Беспомощность Оцупа в особенности жалка, когда он пытается найти путь в лабиринте связей и перегородок между радикальной идеологией, которую исповедовала интеллигенция, духовным миром декаданса и новым, хилиастическим общественным порывом второй, соловьевской волны в символизме. Социальной стороной литературной истории Оцуп был настолько поглощен и так запутался в ней, что от этого сильно пострадали его суждения в области художественных ценностей, за исключением тех случаев, когда он непосредственно заимствовал свои оценки у Г. П. Федотова, у Н. С. Гумилева или у кн. Д. II. Святополк-Мирского. Главная беда доводов Оцупа, превращающая их почти в карикатуру на критическое рассуждение, заключается в том, что он смешивает чисто метафорические, иногда комически натянутые или просто невежественные аналогии с честными, но тщетными попытками разыскать и проследить истоки вдохновения русского модернизма на Западе. Основной момент в сопоставлении русской и европейской культурной истории, на основании которого Оцуп силится описать и объяснить «золотой» и «серебряный век» в России, сформулирован у него так: «Запоздавшая в своем развитии Россия силой целого ряда исторических причин была вынуждена в короткий срок осуществить то, что в Европе делалось в течение нескольких столетий. Неподражаемый подъем «золотого века» отчасти этим и объясним. Но и то, что мы назвали «веком серебряным», по силе и энергии, а также по обилию удивительных созданий, почти не имеет аналогии на Западе: это как бы стиснутые в три десятилетия явления, занявшие например во Франции весь девятнадцатый и начало двадцатого века. В самом деле, эпоху Пушкина, Достоевского и Толстого надо сравнивать по ее значению скорее уж с веком Корнеля, Расина и Мольера, а по глубине национальных, религиозных и чисто художественных задач она, пожалуй, напоминает итальянское кватроченто [sic!] с его триадой: Данте, Петрарка, Бокаччио» (Оцуп 1961:130).
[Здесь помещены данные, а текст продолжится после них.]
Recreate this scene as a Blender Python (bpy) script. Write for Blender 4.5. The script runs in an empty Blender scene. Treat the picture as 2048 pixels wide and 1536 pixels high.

Самые тривиальные школьнические промахи здесь наиболее симптоматичны. Дело не только в том, что Оцуп, хотя и много бывал в Италии, не тверже знал, когда у итальянцев был пятнадцатый век (qualtrocenlo), а когда четырнадцатый (trecento), чем когда был «серебряный век» в русской поэзии, а когда «золотой». Гораздо хуже то, что он позволил себе не просто парафразировать, а «исправлять» исторически содержательный и весьма памятный ответ ученейшего Г. П. Федотова на вопрос о литературном упадке в анкете тех самых «Чисел» (кн. 2-3, 1930), которые Оцуп когда-то редактировал. Вот что писал Федотов: «Как-то неловко говорить об упадке русской литературы, когда вспоминаешь, что жалобы об упадке ее более века сопровождали ее поистине чудесный расцвет. Тем не менее готов признаться, что ощущение упадочности современной литературы и мне не чуждо. Но делаю это со следующими оговорками. О естественном упадке XX века можно говорить, когда сравниваешь его с гигантами XIX — нашего золотого века. Как Италия никогда не забудет своего trecento [курсив мой: Оцуп, очевидно считая, что trecento значит «тринадцатый век», a нe «четырнадцатый», решил, что Федотов ошибся. - О. Р.], как Франция le grand siecle, так Россия — своего дворянского цветения. Было бы совершенно противоестественно, то есть противо-исторично, рассчитывать на вторую молодость нации, едва схоронив Толстого» (Федотов 1967:320).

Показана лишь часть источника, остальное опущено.